Ma, di nuovo, come sarà possibile questa “possibilità”, che per certi versi va identificata come una vera e propria “impossibilità”, se dovessimo calcolarla con le rappresentazioni della tecno-scienza, e cioè della stessa metafisica che ha dimenticato il mistero dell’essere appiattendolo sulla gestione degli enti? L’impossibile sarà possibile nel momento in cui il pensiero filosofico si “[insedia] nel terreno sorgivo dell’essere, come ciò che da sempre mi sopraggiunge e mi viene addosso” (p. 69).
Il tentativo discreto, ma deciso, nella ricostruzione proposta da Mazzarella di quest’“ultima” possibilità del pensiero heideggeriano, è quello di leggervi in filigrana la traccia nascosta dell’esperienza greca del mondo, come un’”ontofania” o una “mistica ontologica”, in cui noi siamo “fusi” nella coappartenenza con il mondo in cui si manifestano le cose. E forse anche l’allusione (mai positivamente teorizzata però dal filosofo, anzi il più delle volte neutralizzata o combattuta) all’esperienza della mistica paolina, lì dove “il distacco dal mondo, dalla routine quotidiana, non è la sua condanna, ma il guadagno per esso di una via di salvezza, in una pietas della distanza per il suo dolore, per il gemito che vibra in tutta la creazione e aspetta il riscatto” (p. 71).
Solo in questa prospettiva infatti il pensiero dell’essere può riconquistare la sua dimensione storica più appropriata, quella dell’evento in cui il manifestarsi del mondo — anche il mondo dell’“impianto” della tecnica planetaria — chiama sempre in causa l’esistenza dell’uomo, e quest’ultima offre lo spazio e il tempo perché possa manifestarsi “qualcosa” di inevitabile e anche irriducibile come l’essere stesso.

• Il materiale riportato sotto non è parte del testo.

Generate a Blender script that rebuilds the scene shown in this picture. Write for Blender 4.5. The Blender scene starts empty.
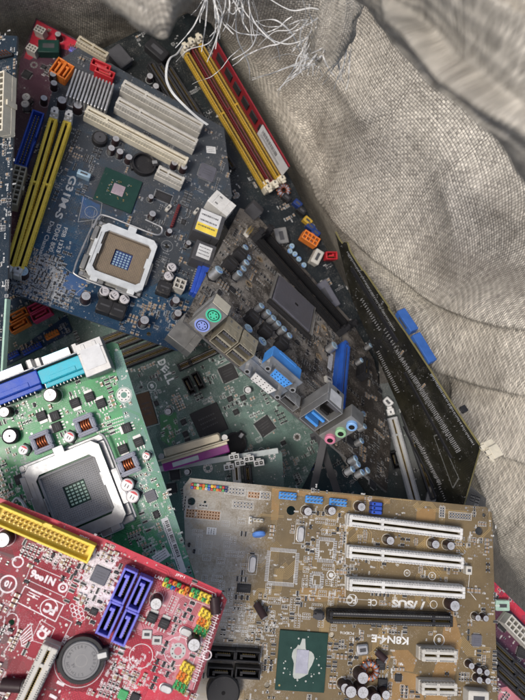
import bpy, bmesh, math, random
from mathutils import Vector, Matrix, noise
R = random.Random(7)
PI = math.pi
scene = bpy.context.scene
COL = scene.collection
FPX, CX, CY, CAMZ = 600.0, 262.5, 350.0, 0.70      # focal length in photo pixels, image centre, camera height (m)

def V(px, py, d):
    return Vector(((px-CX)/FPX*d, -(py-CY)/FPX*d, CAMZ-d))

# ---------------------------------------------------------------- materials
MATS = {}
def nd(nt, kind, **kw):
    n = nt.nodes.new(kind)
    for k, v in kw.items():
        setattr(n, k, v)
    return n

def material(name, col, rough=.5, metal=0., var=.16, dust=0., dustcol=(.235,.215,.19), scale=140., bump=0., spec=.35, grad=None, dustscale=55., dustw=.16, speck=0.):
    if name in MATS: return MATS[name]
    m = bpy.data.materials.new(name); MATS[name] = m
    m.use_nodes = True
    nt = m.node_tree; nt.nodes.clear(); L = nt.links.new
    out = nd(nt, 'ShaderNodeOutputMaterial'); b = nd(nt, 'ShaderNodeBsdfPrincipled')
    L(b.outputs[0], out.inputs[0])
    geo = nd(nt, 'ShaderNodeNewGeometry')
    n1 = nd(nt, 'ShaderNodeTexNoise'); n1.inputs['Scale'].default_value = scale; n1.inputs['Detail'].default_value = 6; n1.inputs['Roughness'].default_value = .65
    L(geo.outputs['Position'], n1.inputs['Vector'])
    mr = nd(nt, 'ShaderNodeMapRange'); mr.inputs[1].default_value = .3; mr.inputs[2].default_value = .7
    mr.inputs[3].default_value = 1-var; mr.inputs[4].default_value = 1+var
    L(n1.outputs['Fac'], mr.inputs[0])
    mul = nd(nt, 'ShaderNodeMix', data_type='RGBA', blend_type='MULTIPLY'); mul.inputs[0].default_value = 1
    mul.inputs[6].default_value = (*col, 1)
    L(mr.outputs[0], mul.inputs[7])
    colour = mul.outputs[2]
    rr = nd(nt, 'ShaderNodeMapRange'); rr.inputs[1].default_value=.3; rr.inputs[2].default_value=.7
    rr.inputs[3].default_value = max(.05, rough-.1); rr.inputs[4].default_value = min(1, rough+.12)
    L(n1.outputs['Fac'], rr.inputs[0])
    ro = rr.outputs[0]
    if dust > 0:
        n2 = nd(nt, 'ShaderNodeTexNoise'); n2.inputs['Scale'].default_value = dustscale; n2.inputs['Detail'].default_value = 9; n2.inputs['Roughness'].default_value = .72
        L(geo.outputs['Position'], n2.inputs['Vector'])
        n3 = nd(nt, 'ShaderNodeTexNoise'); n3.inputs['Scale'].default_value = 900; n3.inputs['Detail'].default_value = 3
        L(geo.outputs['Position'], n3.inputs['Vector'])
        ad = nd(nt, 'ShaderNodeMath', operation='MULTIPLY_ADD'); ad.inputs[1].default_value = .35
        L(n3.outputs['Fac'], ad.inputs[0]); L(n2.outputs['Fac'], ad.inputs[2])
        if grad is not None:      # thicker film towards one end of the board
            gp,gd,gs=grad
            dv=nd(nt,'ShaderNodeVectorMath',operation='DOT_PRODUCT'); sb=nd(nt,'ShaderNodeVectorMath',operation='SUBTRACT'); L(geo.outputs['Position'],sb.inputs[0]); sb.inputs[1].default_value=gp
            L(sb.outputs[0],dv.inputs[0]); dv.inputs[1].default_value=gd
            gr=nd(nt,'ShaderNodeMapRange'); gr.interpolation_type='SMOOTHSTEP'; gr.inputs[1].default_value=-1; gr.inputs[2].default_value=1; gr.inputs[3].default_value=-gs; gr.inputs[4].default_value=gs; L(dv.outputs['Value'],gr.inputs[0])
            ad2=nd(nt,'ShaderNodeMath',operation='ADD'); L(ad.outputs[0],ad2.inputs[0]); L(gr.outputs[0],ad2.inputs[1]); ad=ad2
        # settled dust likes faces that look up
        sx = nd(nt, 'ShaderNodeSeparateXYZ'); L(geo.outputs['Normal'], sx.inputs[0])
        up = nd(nt, 'ShaderNodeMapRange'); up.inputs[1].default_value = -.1; up.inputs[2].default_value = .8; up.inputs[3].default_value=.35; up.inputs[4].default_value=1.
        L(sx.outputs['Z'], up.inputs[0])
        dm = nd(nt, 'ShaderNodeMapRange'); dm.inputs[1].default_value = .98-.55*dust; dm.inputs[2].default_value = .98-.55*dust+dustw
        dm.inputs[3].default_value = .10*dust; dm.inputs[4].default_value = min(.92, .35+dust*.7)
        L(ad.outputs[0], dm.inputs[0])
        fm = nd(nt, 'ShaderNodeMath', operation='MULTIPLY'); L(dm.outputs[0], fm.inputs[0]); L(up.outputs[0], fm.inputs[1])
        mx = nd(nt, 'ShaderNodeMix', data_type='RGBA'); L(fm.outputs[0], mx.inputs[0]); L(colour, mx.inputs[6]); mx.inputs[7].default_value = (*dustcol, 1)
        colour = mx.outputs[2]
        mr2 = nd(nt, 'ShaderNodeMix', data_type='FLOAT'); L(fm.outputs[0], mr2.inputs[0]); L(ro, mr2.inputs[2]); mr2.inputs[3].default_value = .9
        ro = mr2.outputs[0]
        if metal > 0:
            mm = nd(nt, 'ShaderNodeMath', operation='MULTIPLY_ADD'); mm.inputs[1].default_value = -metal; mm.inputs[2].default_value = metal
            L(fm.outputs[0], mm.inputs[0]); L(mm.outputs[0], b.inputs['Metallic'])
    elif metal > 0:
        b.inputs['Metallic'].default_value = metal
    if speck > 0:       # fine grit and lint
        n4 = nd(nt,'ShaderNodeTexNoise'); n4.inputs['Scale'].default_value=1500; n4.inputs['Detail'].default_value=2; L(geo.outputs['Position'],n4.inputs['Vector'])
        n5 = nd(nt,'ShaderNodeTexNoise'); n5.inputs['Scale'].default_value=70; n5.inputs['Detail'].default_value=4; L(geo.outputs['Position'],n5.inputs['Vector'])
        a4 = nd(nt,'ShaderNodeMath',operation='MULTIPLY_ADD'); a4.inputs[1].default_value=.5; L(n5.outputs['Fac'],a4.inputs[0]); L(n4.outputs['Fac'],a4.inputs[2])
        m4 = nd(nt,'ShaderNodeMapRange'); m4.inputs[1].default_value=.86; m4.inputs[2].default_value=.98; m4.inputs[4].default_value=speck; L(a4.outputs[0],m4.inputs[0])
        x4 = nd(nt,'ShaderNodeMix',data_type='RGBA'); L(m4.outputs[0],x4.inputs[0]); L(colour,x4.inputs[6]); x4.inputs[7].default_value=(max(.26,dustcol[0]*1.3),max(.245,dustcol[1]*1.3),max(.225,dustcol[2]*1.3),1); colour=x4.outputs[2]
    L(colour, b.inputs['Base Color']); L(ro, b.inputs['Roughness'])
    b.inputs['Specular IOR Level'].default_value = spec
    if bump > 0:
        bp = nd(nt, 'ShaderNodeBump'); bp.inputs['Strength'].default_value = bump; bp.inputs['Distance'].default_value = .0006
        L(n1.outputs['Fac'], bp.inputs['Height']); L(bp.outputs[0], b.inputs['Normal'])
    return m

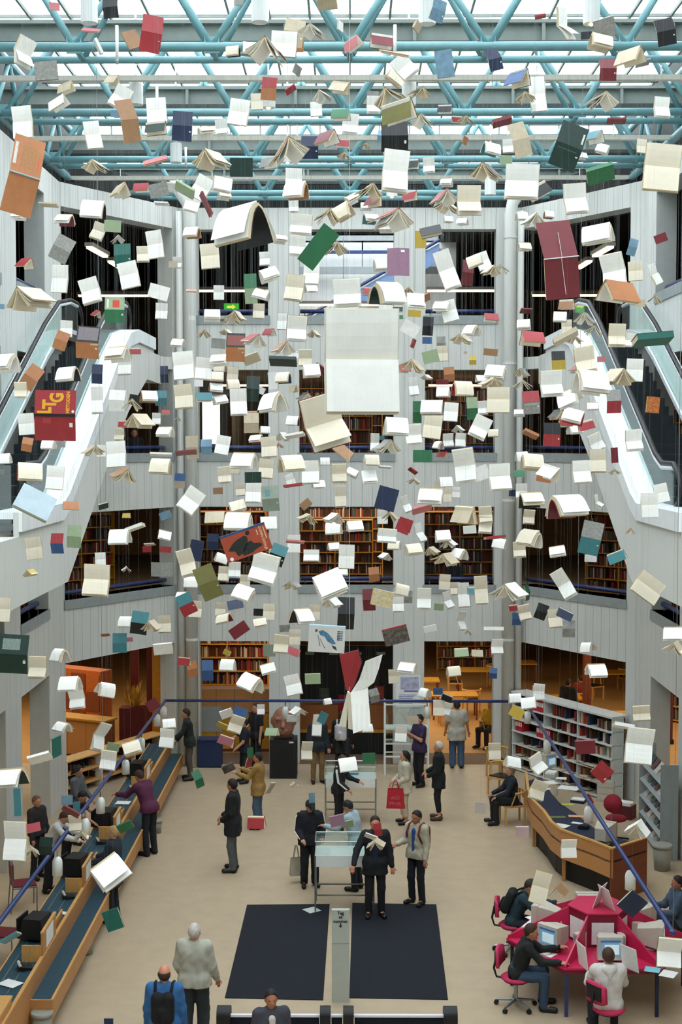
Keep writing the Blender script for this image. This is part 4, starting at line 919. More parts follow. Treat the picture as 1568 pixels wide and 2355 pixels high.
def table4(label, p, w=1.4, d=0.8, mm=None):
    t = thing('reading_table', label, 'table', p, group='reading tables in the ground floor rooms')
    ob('table_top', MB().box(-w/2, w/2, -d/2, d/2, 0.7, 0.74), mm or m_ywood, t)
    for x in (-w/2+0.05, w/2-0.05):
        for y in (-d/2+0.05, d/2-0.05): ob('leg', MB().box(x-0.025, x+0.025, y-0.025, y+0.025, 0, 0.7), m_woodd, t)
table4('yellow reading table seen through the right ground floor opening', (3.2, 41.5, 0)); table4('yellow reading table deep behind the right ground floor opening', (4.3, 46, 0)); table4('yellow reading table behind the right angled opening', (7.4, 38.5, 0)); table4('yellow reading table deep behind the right angled opening', (9.6, 42, 0))
for i, (x, y, rz, lbx) in enumerate(((3.9, 37.6, 30, 'red-brown chair just inside the right ground floor opening'), (2.9, 40.5, 180, 'chair at the yellow table inside the right ground floor opening'), (6.6, 37.8, 120, 'chair at the yellow table behind the right angled opening'), (8.2, 39.2, -60, 'far chair at the yellow table behind the right angled opening'))): wood_chair(lbx, (x, y, 0), R(rz))
bookcase('ochre bookcase deep inside the left ground floor opening', (-3.6, 40.0, 0), 0, 2.4, 2.9, 7, m_ywood, blabel='book spines deep inside the left ground floor opening')
bookcase('ochre bookcase deep inside the right ground floor opening', (4.6, 50.0, 0), 0, 2.8, 2.6, 6, m_ywood, blabel='book spines deep inside the right ground floor opening')
bookcase('ochre bookcase behind the right angled opening on the ground floor', (10.6, 40.0, 0), R(-42), 2.6, 2.6, 6, m_ywood, blabel='book spines behind the right angled opening on the ground floor')

# more of the reading rooms: tables, posts, plants and shelf ends
for x, y, lbx in ((6.3, 41.0, 'yellow reading table by the post behind the right angled opening'), (8.6, 45.5, 'yellow reading table far behind the right angled opening'), (5.8, 47.5, 'yellow reading table farthest behind the right angled opening'), (2.2, 44.0, 'second yellow reading table behind the right ground floor opening')): table4(lbx, (x, y, 0))
for i, (x, y, rz, lbx) in enumerate(((5.6, 40.2, 20, 'chair before the post behind the right angled opening'), (7.1, 41.8, 200, 'chair beyond the post behind the right angled opening'), (8.0, 44.6, 30, 'chair at the far yellow table behind the right angled opening'), (9.4, 46.2, 190, 'chair turned away at the far yellow table on the right'), (5.0, 46.8, 70, 'chair at the farthest yellow table on the right'), (2.0, 42.9, 10, 'chair before the second yellow table in the right ground floor opening'), (3.8, 42.3, 190, 'chair beyond the yellow table in the right ground floor opening'), (3.5, 45.2, 90, 'chair between the tables in the right ground floor opening'))): wood_chair(lbx, (x, y, 0), R(rz))
for x, y, nm, lbx in ((6.9, 39.6, 'post', 'brown square post behind the right angled opening'), (-6.4, 40.5, 'post', 'dark red square post behind the left angled opening'), (8.9, 38.0, 'post', 'maroon square post behind the right angled opening')):
    t = thing('room_post', lbx, 'post', (x, y, 0)); ob('shaft', MB().box(-0.11, 0.11, -0.11, 0.11, 0, 3.24), MATS['maroon'] if 'brown' not in lbx else m_woodd, t); ob('base_block', MB().box(-0.14, 0.14, -0.14, 0.14, 0, 0.12), m_dark, t)
t = thing('potted_plant', 'dried yellow plant in a dark red cabinet pot inside the left angled opening', 'plant', (-5.95, 37.3, 0))
ob('pot', MB().box(-0.35, 0.35, -0.25, 0.25, 0, 1.15), MATS['maroon'], t)
gold_l = mat('dry_leaf', (196, 150, 60), 0.8, 0.3, 8)
for k in range(34):
    a = random.uniform(0, 6.28); e = random.uniform(0.2, 1.2); r = random.uniform(0.25, 0.55); c, s = math.cos(a), math.sin(a)
    p0 = Vector((c*0.1, s*0.1, 1.15)); p1 = Vector((c*r*math.cos(e), s*r*math.cos(e)*0.7, 1.2+r*math.sin(e)*1.5)); n = Vector((-s, c, 0))*0.05
    ob('leaf', MB().add([p0, (p0+p1)/2+n, p1, (p0+p1)/2-n], ((0, 1, 2, 3),)), gold_l, t)
t = thing('enquiry_counter', 'ochre enquiry counter inside the left angled opening', 'counter', (-7.3, 36.3, 0), R(-25))
for k in range(3): ob('front_panel', MB().box(-0.9+0.6*k+0.005, -0.3+0.6*k-0.005, -0.02, 0.02, 0.05, 1.0), m_wood, t)
ob('counter_top', MB().box(-0.95, 0.95, -0.1, 0.5, 1.0, 1.05), m_ywood, t); ob('carcass', MB().box(-0.9, 0.9, 0.02, 0.45, 0, 1.0), m_woodd, t)
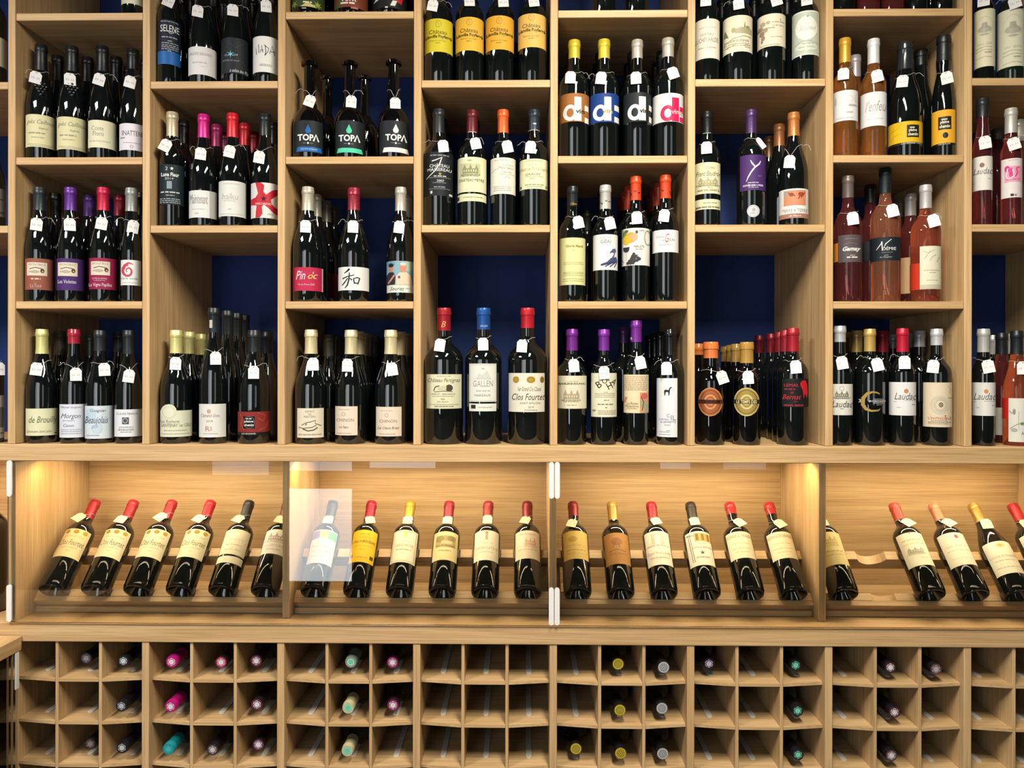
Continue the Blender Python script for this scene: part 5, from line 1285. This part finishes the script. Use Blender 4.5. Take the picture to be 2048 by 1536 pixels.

Nella direzione in cui guarda Mazzarella sembra di capire che tale irriducibilità sorgiva dell’essere, tale manifestazione permanente e sempre possibile del senso è esattamente ciò che può ridestare un’antropologia al contempo metafisica e politica: in essa la storia non è più solo un destino da intercettare ed assumere, ma l’occasione e ancor più la chiamata alla libertà dell’io e alla responsabilità condivisa di un “noi”.